やがてED75に牽かれた下り「ゆうづる」が通過する。「ゆうづる」は3往復あったが、2往復は583系、残り1往復のみが20系客車だった。この時代、東北本線の牽引はすべてED75、ブルトレは20系、そしてヘッドマークは付いていない。▲▲ED75は貨物の牽引にも当たっていた。雪煙を上げて野辺地を出て行く、上りの普通列車。

南部縦貫鉄道は、写真中央に駅舎、ホームがあって、跨線橋で連絡していた。1999年に休止(のち廃止)され、しばらく線路は手つかずだったが、跨線橋は分断され、駅舎、ホームも解体された。野辺地と言えば、明治26年に造林された日本最初の鉄道防雪林が有名で、鉄道記念物に指定されている。大湊線の列車の到着が近づくと、ホームは乗客の姿が目立って来た。野辺地の唯一のJR線、大湊線は2番ホームに発着、通常はキハ100系の2連

 

野辺地の八戸方を見る。構内は三面五線の配線だが、左手の1番線ホームは使われていない様子。左奥に保線基地への側線が伸びている。下は1番線にあった大湊線のゼロキロポスト。

 

 

 

 

 

 

 

駅は青い森の管轄だが、「のへじ」の表現は、国鉄時代から。▲▲サッカーの柴崎岳の出身地で、寂しい駅前にあって横断幕だけが目立っていた。

EH500の牽引する貨物は、よく通過する。初期の2次型。

 

 ふた旅 めぐる旅 東北編 ③」への3件のフィードバック

  1. 私は野辺地18時14分発の列車で大湊へ向かいましたが、大湊線は初めて乗る線区でした。沿線は、ほとんど人家が見当たらず、まるで北海道の雰囲気です。駅間も長く、とくに有戸~吹越は13.4kmもあり、津軽湾の向こうに下北半島が見える絶好のビューポイントです。
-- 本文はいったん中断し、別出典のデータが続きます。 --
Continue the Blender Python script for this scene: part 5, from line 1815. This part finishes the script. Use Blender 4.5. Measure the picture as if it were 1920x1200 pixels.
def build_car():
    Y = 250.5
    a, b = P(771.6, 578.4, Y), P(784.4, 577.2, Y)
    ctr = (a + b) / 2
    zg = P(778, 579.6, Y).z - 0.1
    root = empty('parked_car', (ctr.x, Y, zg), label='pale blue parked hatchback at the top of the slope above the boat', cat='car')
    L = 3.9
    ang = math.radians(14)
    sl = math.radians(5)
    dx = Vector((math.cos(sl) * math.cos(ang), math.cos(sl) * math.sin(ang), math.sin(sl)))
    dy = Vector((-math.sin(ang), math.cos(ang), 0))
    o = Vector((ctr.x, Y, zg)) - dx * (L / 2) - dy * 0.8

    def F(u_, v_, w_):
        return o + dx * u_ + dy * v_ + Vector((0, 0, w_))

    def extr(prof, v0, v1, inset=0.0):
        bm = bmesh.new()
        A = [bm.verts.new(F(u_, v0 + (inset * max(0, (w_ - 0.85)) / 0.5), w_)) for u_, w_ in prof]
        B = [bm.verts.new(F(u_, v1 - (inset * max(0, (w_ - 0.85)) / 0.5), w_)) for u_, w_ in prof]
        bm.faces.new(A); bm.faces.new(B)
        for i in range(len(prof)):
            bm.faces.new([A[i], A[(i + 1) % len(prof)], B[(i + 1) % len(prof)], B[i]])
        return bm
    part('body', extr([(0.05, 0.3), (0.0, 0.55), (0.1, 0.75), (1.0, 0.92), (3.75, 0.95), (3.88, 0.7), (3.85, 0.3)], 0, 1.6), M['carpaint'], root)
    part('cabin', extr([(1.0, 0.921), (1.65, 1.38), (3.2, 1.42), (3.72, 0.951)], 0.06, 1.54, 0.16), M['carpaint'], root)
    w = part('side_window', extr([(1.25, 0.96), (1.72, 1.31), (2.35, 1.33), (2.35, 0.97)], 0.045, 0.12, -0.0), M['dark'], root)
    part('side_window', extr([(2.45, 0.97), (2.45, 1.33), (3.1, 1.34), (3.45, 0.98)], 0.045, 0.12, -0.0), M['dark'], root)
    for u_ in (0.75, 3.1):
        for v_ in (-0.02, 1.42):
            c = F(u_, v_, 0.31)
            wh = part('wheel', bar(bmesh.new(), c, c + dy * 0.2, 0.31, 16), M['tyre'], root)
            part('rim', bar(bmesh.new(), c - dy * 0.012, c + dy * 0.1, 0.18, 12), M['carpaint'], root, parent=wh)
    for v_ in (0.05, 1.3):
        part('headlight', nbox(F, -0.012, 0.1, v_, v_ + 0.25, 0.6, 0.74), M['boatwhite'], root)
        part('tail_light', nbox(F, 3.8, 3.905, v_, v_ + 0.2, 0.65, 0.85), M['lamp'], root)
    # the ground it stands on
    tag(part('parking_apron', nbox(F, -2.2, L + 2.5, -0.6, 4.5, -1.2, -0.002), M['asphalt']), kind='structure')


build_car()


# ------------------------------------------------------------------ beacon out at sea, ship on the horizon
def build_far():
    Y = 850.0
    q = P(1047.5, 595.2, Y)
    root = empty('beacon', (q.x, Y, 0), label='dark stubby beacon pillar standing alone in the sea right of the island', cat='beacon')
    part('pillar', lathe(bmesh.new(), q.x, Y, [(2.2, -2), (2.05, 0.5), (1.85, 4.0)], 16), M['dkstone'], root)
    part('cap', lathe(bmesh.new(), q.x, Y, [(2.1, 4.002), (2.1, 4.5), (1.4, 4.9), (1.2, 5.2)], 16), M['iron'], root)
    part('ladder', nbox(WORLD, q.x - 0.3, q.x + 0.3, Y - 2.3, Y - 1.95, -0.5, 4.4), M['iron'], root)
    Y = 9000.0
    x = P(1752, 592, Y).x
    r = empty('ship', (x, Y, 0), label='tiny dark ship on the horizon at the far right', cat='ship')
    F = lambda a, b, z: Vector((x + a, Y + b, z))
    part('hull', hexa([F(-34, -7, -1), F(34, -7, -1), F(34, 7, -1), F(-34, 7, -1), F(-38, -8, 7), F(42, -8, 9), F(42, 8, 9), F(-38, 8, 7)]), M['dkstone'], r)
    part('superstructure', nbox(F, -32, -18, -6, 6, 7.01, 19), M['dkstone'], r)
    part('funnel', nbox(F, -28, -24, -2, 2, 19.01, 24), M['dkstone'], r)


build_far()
ちょうど、トワイライトのころで、思わず運転台横に駆けつけ、流れていく光景を写しました。

    • 良い写真ですね!
      いつだったか、この付近のユースで泊まった翌朝の新聞で、『京阪電車脱線転覆!蒲生信号所で』の一面記事をわらくろや社長(社長になる前)と読んだのを思い出します。

      • コメント、ありがとうございます。この有戸~吹越は、青春18きっぷポスターにもよく出てくる有名な撮影地ですね。準特急さんも好んで行かれていたと聞きます。撮る側からすると、本数の少なさと、駅間の長さもあって、難度の高いところです。旅先で知った重大ニュースは、何故かよく覚えているものです。私も体験したことがあります。